Tags: Soup, Margin, Barclays Plc., Call Transcript, Earnings, Food & Beverage, Pricing, Marketing Research, Manufacturing, Marketing, Seeking Alpha, Campbell Soup Co.

Question-and-Answer Session

Operator

Thank you. (Operator Instructions) Your first question comes from Andrew Lazar – Barclays Capital.

Andrew Lazar - Barclays Capital

I guess I think as of last quarter you had been looking for flattish gross margins for the year. I was just trying to get a sense of whether that still held. And given you had pricing that was very solid in both the fiscal 1Q and 2Q I guess I’m surprised that gross margin improved a bit sequentially given the significant shipment volume deceleration. So I want to get a sense of why volume de-leveraging didn’t hurt margins more or maybe it did and there was some offset that came up in the second quarter that helped you.

Douglas R. Conant

Andrew, at a high level I will tell you that we do expect to see gross margins very solid for the full year. So that implies we’re going to continue to have growth in the second half. Anthony or Craig, do you want to get at the – a little more detail to it?

B. Craig Owens

Sure. I mean, on a full year basis we expect growth margins to be ahead of the prior year. And to your question about volume, we did actually see a negative impact on margins due to the volume related to the inventory reductions and that’s reflected in our U.S. Soup, Sauce and Beverage segment results.
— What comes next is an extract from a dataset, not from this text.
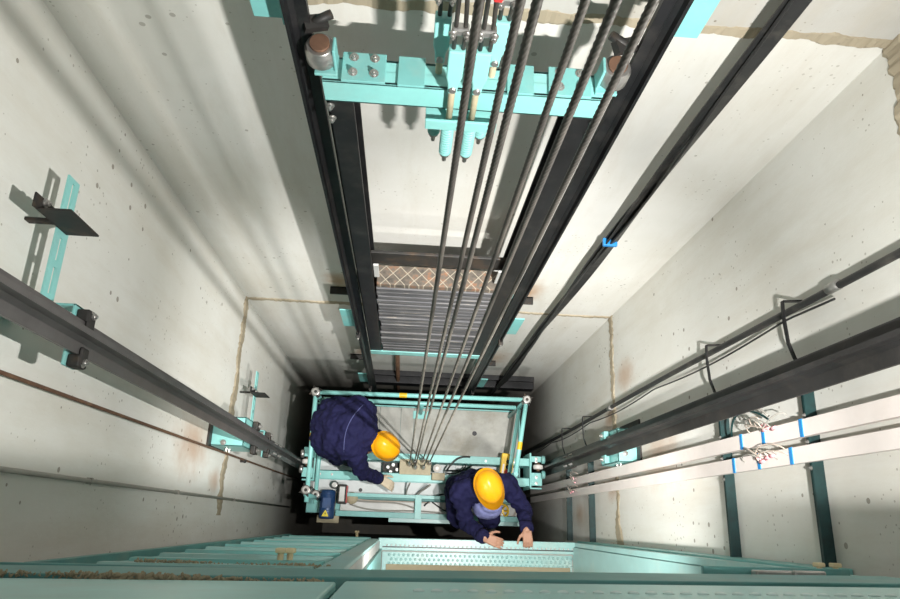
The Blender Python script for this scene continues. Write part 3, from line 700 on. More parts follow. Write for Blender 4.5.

Andrew Lazar - Barclays Capital

Was there something that helped offset that relative to the first quarter? Because you had good pricing in both first and second quarters.

B. Craig Owens

No, there wasn’t anything extraordinary underneath that.

Leonard F. Griehs

Okay. Next question Devon.

Operator

Your next question comes from Eric Katzman - Deutsche Bank Securities.

Eric Katzman - Deutsche Bank Securities

I guess my question has to do with the trade de-loading, Doug, and how much impact that had on soup. I think you gave a 3% hit for the entire division, but can you be more specific as to what happened in soup? And you also kind of suggested that that was below I guess your consumer off-take was better, and maybe you could give us some sense as to what that means.

Douglas R. Conant

Eric, the information we provided was that there was about three points of sale lost to this inventory reduction. And it happened in our warehouse businesses, which would land it squarely in our U.S. Soup, Sauce and Beverage categories. It was most pronounced in our U.S. Soup and Sauce businesses. And it was even more pronounced, surprisingly to me, in condensed soup and sauces where consumer demand was actually increasing. We have great visibility into this because we have good consumer CRM capability in terms of consumer replenishment, excuse me. So we have visibility into the dynamics of the categories.